After complex financial transaction, Gander Mountain set to go private next Monday

Gander Mountain, the St. Paul-based hunting and fishing retailer with 118 megastores across 23 states, completed a necessary step Friday in its announced plan to voluntarily delist the company’s common stock.

In a complex, two-step transaction designed to reduce its total number of shareholders under the 300 threshold necessary for delisting, the company announced it had completed a 1-for-30,000 reverse split of its common stock followed by a 30,000-for-1 forward split of its common stock.

The company, which generated in excess of $1 billion in revenue last year, filed papers Friday with the Securities and Exchange Commission, notifying investors that it now meets the requirements for delisting its stock and expects that the last day of trading of its common stock on Nasdaq Market to be on or about Jan. 25. The company has traded under the ticker GMTN since 2004.

Shareholders with less than one share after the reverse stock split will receive a cash payment of $5.15 for each share held prior to the reverse split, according to the company, while shareholders with 30,000 or more shares before the two-step transaction will retain their original number of shares of common stock with no change but will not receive any cash in the transaction.

The company’s two largest shareholders, Gratco LLC and Holiday Stationstores Inc. will provide the estimated $23.9 million cash payment for the fractional shares, according to Gander Mountain.

David Pratt, chairman of the board and interim CEO at Gander Mountain, is part of the Gratco Group, one of the company’s major lenders. Ronald and Gerald Erickson, who are part of the Holiday Group, also a major lender, are also directors at Gander Mountain. After the transaction, the three executives will increase their collective beneficial ownership of Gander Mountain common stock from about 76.2 percent to 95.4 percent, according to the company.

The company has estimated that it would save as much as $1.6 million annually before taxes, if it were no longer a public company. It also cited greater operational flexibility in several ways, including not being tied to quarterly earnings expectations. It also will benefit with fewer limitations on its use of Gander Mountain stock for acquisitions and in attracting and retaining employees.

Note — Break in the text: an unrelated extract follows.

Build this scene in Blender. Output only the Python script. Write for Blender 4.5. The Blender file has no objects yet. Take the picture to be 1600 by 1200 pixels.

Some academic researchers have argued that smaller companies face a significant cost burden in complying with the Sarbanes-Oxley Act, which was passed by Congress in response to the accounting corporate scandals a decade ago. In addition, small public companies face increasing challenges in attracting and retaining research coverage on Wall Street as the financial markets continue to focus on larger-cap companies and on trading strategies divorced from individual equities.

As previously reported, four shareholders have sued Gander Mountain, as well as Holiday Group and the Gratco Group, in Ramsey County District Court to try to stop the transaction, force a shareholder vote, win damages and force “disgorgement of unspecified benefits,” according to the company filings.

Comments (1)

  1. Submitted by donald maxwell on 01/19/2010 - 08:11 am.

    I don’t know whether it might be the case in this instance, but these tactics have been used to deprive small investors of the possibility of future gain on their stock, by forcing them out when the stock value is minimal.

    This type of maneuver was used, for example, when the Bass Brothers invested in a company originally called MediTrust, which emerged as La Quinta Inns. Small holders were forced out at a fraction of their investment.

    In a transaction of this kind, regulators should be looking at whether the forced-out investors have done well on their investments, and if not, assure they are forced out with a premium reflecting their loss of potential for recovery or gain.